#### What needs to be done
Only the lines from the start up to and including the line containing "B.obj('bulb',E)" should be repeated, word for word.

━━━━━━━━

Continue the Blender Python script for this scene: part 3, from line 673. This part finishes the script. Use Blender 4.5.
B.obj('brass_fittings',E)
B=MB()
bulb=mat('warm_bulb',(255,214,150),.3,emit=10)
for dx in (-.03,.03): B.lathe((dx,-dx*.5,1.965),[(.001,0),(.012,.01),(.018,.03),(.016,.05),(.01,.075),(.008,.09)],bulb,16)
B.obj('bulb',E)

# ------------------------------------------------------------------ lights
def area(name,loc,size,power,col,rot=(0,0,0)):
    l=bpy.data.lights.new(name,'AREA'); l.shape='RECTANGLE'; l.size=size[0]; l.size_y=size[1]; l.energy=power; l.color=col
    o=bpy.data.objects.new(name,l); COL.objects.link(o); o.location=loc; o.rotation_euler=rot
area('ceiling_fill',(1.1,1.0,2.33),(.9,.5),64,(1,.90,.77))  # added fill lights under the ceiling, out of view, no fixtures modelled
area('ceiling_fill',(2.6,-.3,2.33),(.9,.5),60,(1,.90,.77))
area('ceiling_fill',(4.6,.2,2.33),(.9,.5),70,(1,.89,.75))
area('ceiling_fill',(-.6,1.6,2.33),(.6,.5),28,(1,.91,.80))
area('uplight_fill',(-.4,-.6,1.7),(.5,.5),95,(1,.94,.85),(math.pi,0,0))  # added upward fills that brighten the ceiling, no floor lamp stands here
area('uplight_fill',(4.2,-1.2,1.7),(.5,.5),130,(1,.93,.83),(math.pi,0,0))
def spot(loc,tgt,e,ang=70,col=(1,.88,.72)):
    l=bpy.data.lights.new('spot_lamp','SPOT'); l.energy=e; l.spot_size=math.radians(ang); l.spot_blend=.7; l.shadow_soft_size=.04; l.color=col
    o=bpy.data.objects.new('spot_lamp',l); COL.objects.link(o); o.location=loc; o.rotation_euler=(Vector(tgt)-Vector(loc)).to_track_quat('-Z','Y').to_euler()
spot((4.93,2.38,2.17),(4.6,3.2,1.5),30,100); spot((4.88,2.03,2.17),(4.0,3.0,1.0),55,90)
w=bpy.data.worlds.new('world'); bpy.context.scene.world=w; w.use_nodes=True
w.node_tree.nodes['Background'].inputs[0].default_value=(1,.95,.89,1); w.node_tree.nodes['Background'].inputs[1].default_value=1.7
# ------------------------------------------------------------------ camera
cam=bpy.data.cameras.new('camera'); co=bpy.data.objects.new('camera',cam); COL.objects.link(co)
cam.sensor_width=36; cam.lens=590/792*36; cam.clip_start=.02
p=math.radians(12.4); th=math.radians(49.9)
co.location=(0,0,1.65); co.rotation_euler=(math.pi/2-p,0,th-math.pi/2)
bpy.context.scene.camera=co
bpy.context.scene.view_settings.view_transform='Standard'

━━━━━━━━

#### Full response
Continue the Blender Python script for this scene: part 3, from line 673. This part finishes the script. Use Blender 4.5.
B.obj('brass_fittings',E)
B=MB()
bulb=mat('warm_bulb',(255,214,150),.3,emit=10)
for dx in (-.03,.03): B.lathe((dx,-dx*.5,1.965),[(.001,0),(.012,.01),(.018,.03),(.016,.05),(.01,.075),(.008,.09)],bulb,16)
B.obj('bulb',E)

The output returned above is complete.